### DATASET SECTION
+++

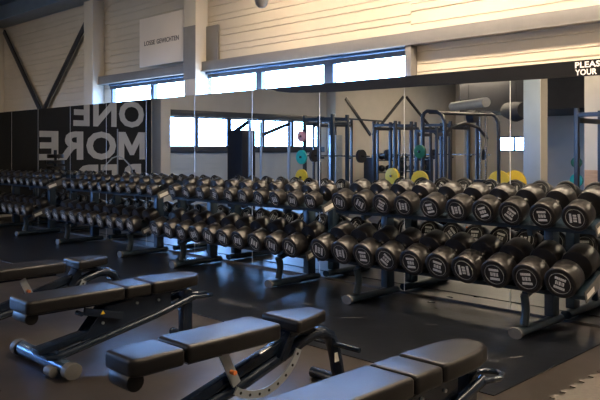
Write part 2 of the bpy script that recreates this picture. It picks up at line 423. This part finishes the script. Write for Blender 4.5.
# ------------------------------------------------------------------ lamps
def lamp(x, y, z, L, label, k=1.0, rz=0):
    r = empty('ceiling_lamp', (x, y, z), label, 'lamp', 'ceiling lamps', rz)
    MB().b2(-L/2, L/2, -.11, .11, .015, .07).build('housing', M['frame'], r, bevel=.006)
    MB().b2(-L/2+.02, L/2-.02, -.09, .09, 0, .014).build('diffuser', M['lamp'], r, smooth=False)
    for sx in (-1, 1):
        MB().tube([(sx*L*.4, 0, .07), (sx*L*.4, 0, ZC-.052-z)], .004, 6).build('suspension_cable', M['brace'], r)
lamp(-1.0, -.85, 3.5, 1.8, 'ceiling lamp above the near end of the dumbbell racks')
lamp(-3.2, -.85, 3.5, 1.8, 'ceiling lamp above the gap between near and second rack')
lamp(-5.2, -.85, 3.5, .8, 'ceiling lamp above the second rack, right of the column with the sign')
lamp(-.5, -2.9, 3.3, 1.3, 'ceiling lamp above the foreground benches')
lamp(-10.6, -3.6, 3.6, .8, 'added unseen lamp that brightens the banner wall')  # extra lamp out of view, added to brighten banner and pillar
lamp(-7.0, -8.0, 3.5, 2.4, 'ceiling lamp above the reflected squat racks')
lamp(-11.0, -12.5, 3.5, 2.6, 'ceiling lamp at the far back left of the hall')
lamp(-5.0, -11.6, 3.5, 1.6, 'ceiling lamp behind the partition')

# ------------------------------------------------------------------ dumbbells
TILT = math.radians(18.5)
emb_cache = {}
def emblem_bm(sgn):
    """printed ring with rows of small letter-like strokes on the end face"""
    mb = MB(); n = 32; y0, y1 = (-.0015, .0005)
    for k in range(n):
        a0, a1 = 2*PI*k/n, 2*PI*(k+1)/n
        for (ra, rb) in ((.074, .0754),):
            pts = [(math.cos(a)*r_, math.sin(a)*r_) for a, r_ in ((a0, ra), (a1, ra), (a1, rb), (a0, rb))]
            mb.prism(pts, y0, y1, plane='XZ')
    rows = [(.026, .044, .078, 6), (-.044, -.026, .078, 6)]
    for z0, z1, w, m in rows:
        st = w/m
        for i in range(m):
            x = -w/2 + i*st
            mb.b2(x+.0012, x+st-.0012, y0, y1, z0, z1)
    for x0, x1 in ((-.030, -.021), (-.016, -.012), (-.006, .007), (.013, .017), (.021, .030)):
        mb.b2(x0, x1, y0, y1, -.013, .014)
    return mb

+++

### JOB
The listing above needs to be output again exactly. Don't include the pictures.

### SOLUTION FOR THIS EXERCISE
Write part 2 of the bpy script that recreates this picture. It picks up at line 423. This part finishes the script. Write for Blender 4.5.
# ------------------------------------------------------------------ lamps
def lamp(x, y, z, L, label, k=1.0, rz=0):
    r = empty('ceiling_lamp', (x, y, z), label, 'lamp', 'ceiling lamps', rz)
    MB().b2(-L/2, L/2, -.11, .11, .015, .07).build('housing', M['frame'], r, bevel=.006)
    MB().b2(-L/2+.02, L/2-.02, -.09, .09, 0, .014).build('diffuser', M['lamp'], r, smooth=False)
    for sx in (-1, 1):
        MB().tube([(sx*L*.4, 0, .07), (sx*L*.4, 0, ZC-.052-z)], .004, 6).build('suspension_cable', M['brace'], r)
lamp(-1.0, -.85, 3.5, 1.8, 'ceiling lamp above the near end of the dumbbell racks')
lamp(-3.2, -.85, 3.5, 1.8, 'ceiling lamp above the gap between near and second rack')
lamp(-5.2, -.85, 3.5, .8, 'ceiling lamp above the second rack, right of the column with the sign')
lamp(-.5, -2.9, 3.3, 1.3, 'ceiling lamp above the foreground benches')
lamp(-10.6, -3.6, 3.6, .8, 'added unseen lamp that brightens the banner wall')  # extra lamp out of view, added to brighten banner and pillar
lamp(-7.0, -8.0, 3.5, 2.4, 'ceiling lamp above the reflected squat racks')
lamp(-11.0, -12.5, 3.5, 2.6, 'ceiling lamp at the far back left of the hall')
lamp(-5.0, -11.6, 3.5, 1.6, 'ceiling lamp behind the partition')

# ------------------------------------------------------------------ dumbbells
TILT = math.radians(18.5)
emb_cache = {}
def emblem_bm(sgn):
    """printed ring with rows of small letter-like strokes on the end face"""
    mb = MB(); n = 32; y0, y1 = (-.0015, .0005)
    for k in range(n):
        a0, a1 = 2*PI*k/n, 2*PI*(k+1)/n
        for (ra, rb) in ((.074, .0754),):
            pts = [(math.cos(a)*r_, math.sin(a)*r_) for a, r_ in ((a0, ra), (a1, ra), (a1, rb), (a0, rb))]
            mb.prism(pts, y0, y1, plane='XZ')
    rows = [(.026, .044, .078, 6), (-.044, -.026, .078, 6)]
    for z0, z1, w, m in rows:
        st = w/m
        for i in range(m):
            x = -w/2 + i*st
            mb.b2(x+.0012, x+st-.0012, y0, y1, z0, z1)
    for x0, x1 in ((-.030, -.021), (-.016, -.012), (-.006, .007), (.013, .017), (.021, .030)):
        mb.b2(x0, x1, y0, y1, -.013, .014)
    return mb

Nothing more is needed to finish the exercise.